I've noticed for the last few years it feels like everyone has been saying the same thing, that social media got baaad, timelines feel hostile, nothing you see is actually from people you chose to follow, and every platform seems optimized for outrage, screenshots, and engagement bait rather than the original microblog ideas of the early 2010s
I miss the 2010 social styles, where you have to share your @name with a friend IRL because search wasn't really search... A place where you followed people, saw what they wrote, stumbled into interesting discussions, and hashtags meant something because the people using them actually belonged there.
So I built meepr this weekend. I've been thinking about it daily for over year now, so I finally did it.
At the surface it looks very boring on purpose. Short posts. Replies. Follows. No quote dunking. No infinite algorithmic feed. Your main timeline is just people you follow, in order.
On meepr, hashtags act more like rooms than magnets for spam. If you browse a tag, you don’t see everyone on the internet trying to hijack it. You see people who actually talk about that thing, consistently, over time.
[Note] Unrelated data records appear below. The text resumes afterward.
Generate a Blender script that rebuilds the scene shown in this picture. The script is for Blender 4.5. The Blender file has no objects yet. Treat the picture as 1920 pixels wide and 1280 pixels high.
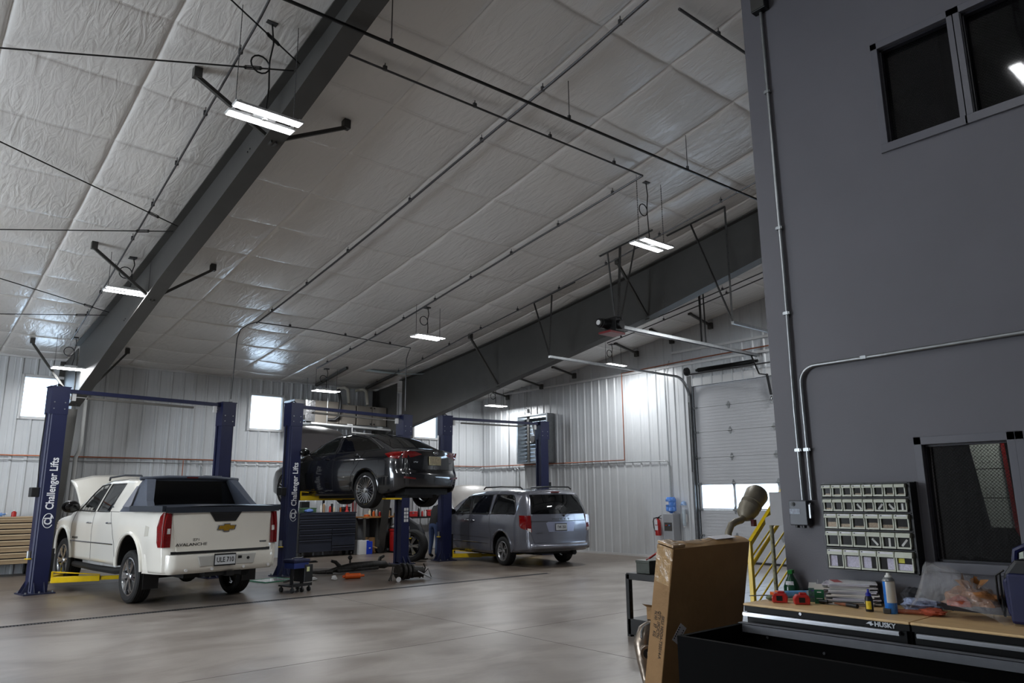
import bpy, math, random
import numpy as np
from mathutils import Vector, Matrix
random.seed(7)
PI=math.pi
scn=bpy.context.scene
COL=scn.collection

# ---------------------------------------------------------------- camera
YAW,PITCH,ROLL,CAMH=0.704877,0.206687,-0.0082528,1.62
def cam_axes():
    cy,sy,cp,sp=math.cos(YAW),math.sin(YAW),math.cos(PITCH),math.sin(PITCH)
    f=Vector((sy*cp,cy*cp,sp)); r=Vector((cy,-sy,0)); u=r.cross(f)
    c,s=math.cos(ROLL),math.sin(ROLL)
    return c*r+s*u, -s*r+c*u, f
r_,u_,f_=cam_axes()
cam=bpy.data.objects.new('camera',bpy.data.cameras.new('camera')); COL.objects.link(cam)
cam.matrix_world=Matrix(((r_.x,u_.x,-f_.x,0),(r_.y,u_.y,-f_.y,0),(r_.z,u_.z,-f_.z,CAMH),(0,0,0,1)))
cam.data.sensor_width=36; cam.data.lens=1384.98/1920*36; cam.data.clip_start=.05; cam.data.clip_end=300
scn.camera=cam
# ---------------------------------------------------------------- world, daylight, exposure
vs=scn.view_settings
vs.view_transform='Standard'; vs.look='None'; vs.gamma=1; vs.use_curve_mapping=False; vs.exposure=-0.12
scn.cycles.max_bounces=8; scn.cycles.diffuse_bounces=4; scn.cycles.glossy_bounces=4; scn.cycles.transmission_bounces=6
scn.cycles.transparent_max_bounces=8; scn.cycles.caustics_reflective=False; scn.cycles.caustics_refractive=False
scn.cycles.use_denoising=True; scn.cycles.sample_clamp_indirect=4
w=bpy.data.worlds.new('sky'); scn.world=w; w.use_nodes=True
bg=w.node_tree.nodes['Background']; bg.inputs[0].default_value=(.80,.90,1,1); bg.inputs[1].default_value=11.0
def area(name,loc,target,sx,sy,power,col=(1,1,1),spread=180):
    l=bpy.data.lights.new(name,'AREA'); l.shape='RECTANGLE'; l.size=sx; l.size_y=sy; l.energy=power; l.color=col
    l.spread=math.radians(spread)
    o=bpy.data.objects.new(name,l); COL.objects.link(o); o.location=loc
    d=Vector(target)-Vector(loc); o.rotation_euler=d.to_track_quat('-Z','Y').to_euler(); return o
# daylight entering through the open bay doors in the side wall and behind the camera
area('daylight_open_bay',(-7.8,11.8,2.2),(4,10,1.5),3.8,4.0,420,(.86,.92,1))

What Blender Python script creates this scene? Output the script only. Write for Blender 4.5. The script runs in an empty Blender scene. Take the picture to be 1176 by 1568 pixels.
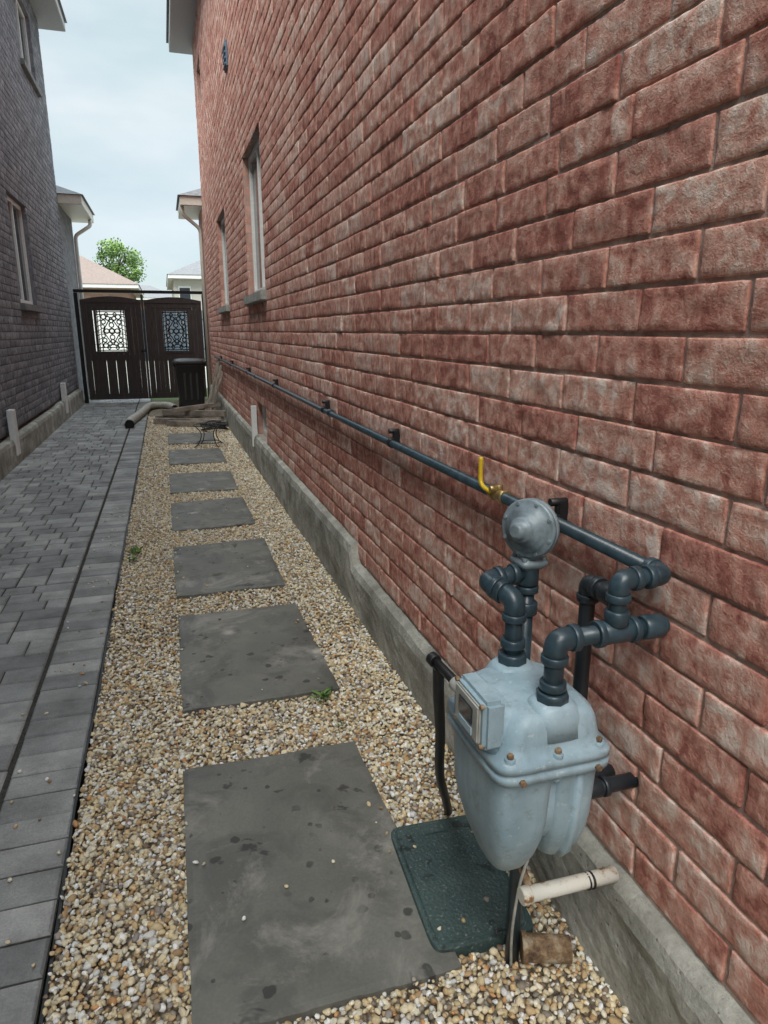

You can't access a hash tag globally till you've used it a bunch, or at least discussed the topic the hashtag is about.. So, local tags feel local. Topic tags feel like real communities instead of drive by hot takes.
There is no trending tab. No engagement bait incentives. No rage sorting. You don’t get pushed content because it’s “performing well,” you get pulled into conversations because YOU find them.
This is very much an experiment. It’s small, opinionated, and probably not for everyone. It's also currently running on a tiny VM that I devops'd myself so it might crash. If people like and use it, i'll make it $3/mth to cover the infra + prevent bots.